TL;DR: Last Pass is broken. All passwords at the time of the breach were taken. They also got internal secrets from a laptop and can now probably throw computational power at anything they want to decrypt.

Switch. Do not use. Change everything you have if you were using it. Treat everything as breached.

  • edge [he/him]
    ·
    2 years ago

    You need to be able to access randomly generated passwords (which all your passwords should be) from any device. Password managers lose a lot of usefulness if they aren't online.

    • tagen
      ·
      edit-2
      1 year ago

      deleted by creator

      • edge [he/him]
        ·
        2 years ago

        No?

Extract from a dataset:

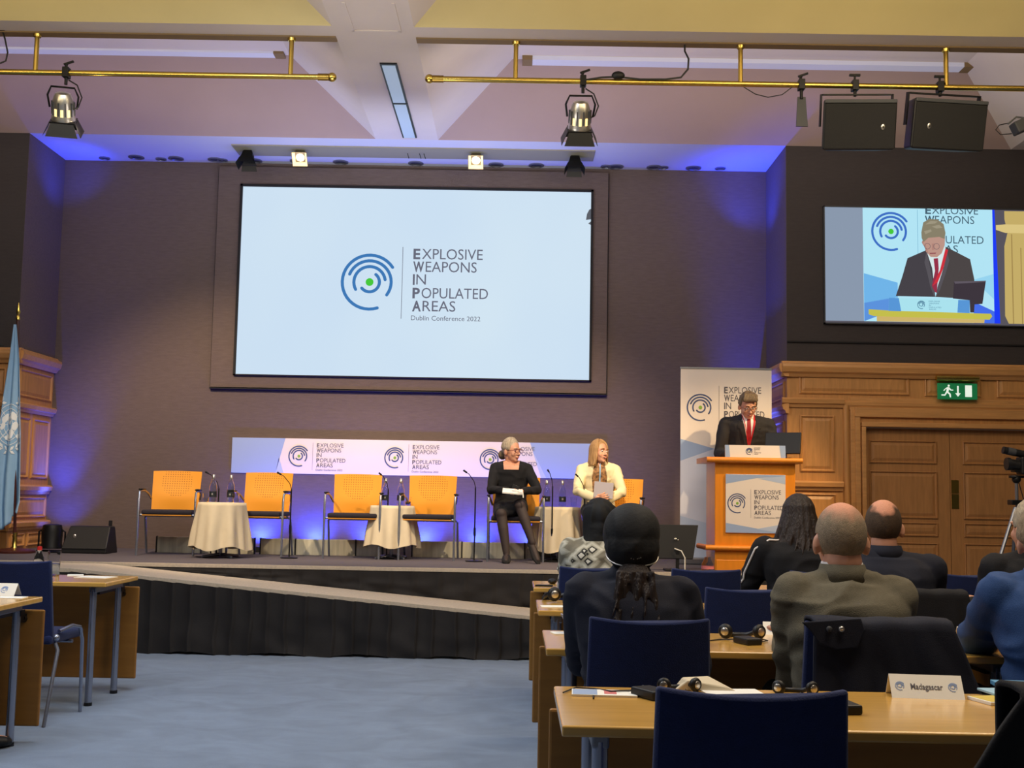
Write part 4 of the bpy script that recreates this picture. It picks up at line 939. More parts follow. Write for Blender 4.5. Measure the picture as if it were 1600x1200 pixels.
# ---- armchairs
def armchair():
    t = empty('armchair', (0, 0, 0), label='x', cat='chair')       # front faces -y
    mb = MB(); n = 10; fr_, bk = [], []
    for i in range(n+1):
        u = -1+2*i/n
        for_ = []
        fr_.append(u)
    rows = []
    for sgn, off in ((1, 0), (-1, .014)):
        for zi in range(9):
            zz = zi/8; row = []
            for u in fr_:
                dish = .03*(1-u*u)-.035*math.exp(-((zz-.35)/.25)**2)*(1-u*u)
                row.append(V((u*(.235+.012*zz), .20+.10*zz+dish+off, .43+.42*zz-(.006*u*u if zi == 8 else 0))))
            rows.append(row)
    A, B = rows[:9], rows[9:]; mb.rings([a_+list(reversed(b_)) for a_, b_ in zip(A, B)])
    mb.build('backrest', M['perf'], t, 'auto')
    MB().bb((-.245, -.24, .405), (.245, .24, .45)).build('seat', M['seat'], t, bevel=.015)
    MB().bb((-.24, -.23, .392), (.24, .23, .405)).build('seat_shell', M['ply'], t, bevel=.004)
    for s_ in (-1, 1):
        x_ = s_*.275
        MB().tube([(x_, -.24, 0), (x_, -.235, .55), (x_, -.21, .625), (x_, -.14, .64), (x_, .05, .64), (s_*.262, .16, .61), (s_*.245, .235, .56)], .0115, 8).build('front_leg', M['chrome'], t, 'auto')
        MB().tube([(x_, .26, 0), (x_, .12, .37), (s_*.25, .06, .40)], .0115, 8).build('rear_leg', M['chrome'], t, 'auto')
        MB().tube([(x_, -.19, .652), (x_+s_*.004, .04, .652)], .017, 8, flat=.6).build('arm_pad', M['black'], t, True)
    MB().tube([(-.275, -.2, .40), (.275, -.2, .40)], .011, 8).build('cross_bar', M['chrome'], t, 'auto')
    MB().tube([(-.26, .12, .385), (.26, .12, .385)], .011, 8).build('cross_bar', M['chrome'], t, 'auto')
    return t
ac = armchair(); first = True
for px, pyb, rz_, lab in ((262, 862, 6, 'empty wooden armchair on the stage, leftmost one'), (404, 863, -2, 'empty wooden armchair right of the leftmost small table'),
                     (551, 864, 2, 'empty wooden armchair left of the middle small table'), (669, 865, -2, 'empty wooden armchair right of the middle small table'),
                     (805, 866, 0, 'wooden armchair under the seated woman in the black dress'), (962, 867, -12, 'wooden armchair under the seated woman in the ivory blazer')):
    g = G(px, pyb+2, ZS); g.y = min(g.y, 12.05)
    xx = W(px, pyb, g.y-.05).x
    if first: o = ac; o.location = (xx, g.y, ZS); o.rotation_euler.z = R(rz_); first = False
    else: o = copy_thing(ac, (xx, g.y, ZS), R(rz_))
    o['label'] = lab; o['group'] = 'wooden armchairs on the stage'
    if px == 805: CH5 = o.location.copy()
    if px == 962: CH6 = o.location.copy()

# ---- gooseneck microphones on thin stands
def mic(px_top, py_top, px_base, Yb, side, lab):
    b_ = W(px_base, 860, Yb); tp = W(px_top, py_top, Yb)
    t = empty('gooseneck_microphone', (b_.x, Yb, ZS), label=lab, cat='microphone', group='gooseneck microphones on thin stands')
    H = tp.z-ZS; dx = tp.x-b_.x
    MB().lathe([(.085, 0), (.085, .01), (.02, .018), (.001, .018)], 20, cap=False).build('base', M['blackm'], t, 'auto')
    MB().tube([(0, 0, .01), (0, 0, H-.16)], .007, 8).tube([(0, 0, .25), (0, 0, .33)], .012, 8).build('pole', M['blackm'], t)
    MB().tube([(0, 0, H-.16), (dx*.15, 0, H-.10), (dx*.6, -.02, H-.03), (dx, -.04, H)], .004, 6).build('gooseneck', M['blackm'], t)
    MB().tube([(dx*.8, -.03, H-.015), (dx*1.08, -.045, H+.006)], .009, 8).build('capsule', M['black'], t)
mic(324, 738, 338, 12.0, 1, 'thin gooseneck microphone rising behind the leftmost small table')
mic(436, 739, 452, 11.75, 1, 'gooseneck microphone standing right of the second armchair')
mic(594, 740, 604, 12.0, 1, 'thin gooseneck microphone rising behind the middle small table')
mic(726, 736, 741, 11.75, 1, 'tall gooseneck microphone standing left of the woman in black')
mic(856, 735, 862, 11.98, 1, 'gooseneck microphone rising behind the bottle beside the woman in black')
mic(900, 742, 912, 11.78, 1, 'gooseneck microphone in front of the woman in the ivory blazer')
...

All your passwords absolutely should be randomly generated and unique per website, something you can't keep track of on your own. The solution is a password manager that syncs to all your devices.

    • darkcalling [comrade/them,she/her]
      ·
      2 years ago

      What you do is use one that has locally encrypted/decrypted databases and authentication and store the database as an encrypted file in a cloud storage service. The service itself therefore no longer matters, only keeping your master password safe matters and the file online is useless without your master password. The service therefore never holds even so much as keys for your database and it is impossible without compromising your end devices to access your passwords.

      • edge [he/him]
        ·
        2 years ago

        That's the same as a password manager but much less convenient. Password managers don't store keys in their database, your master password is the key.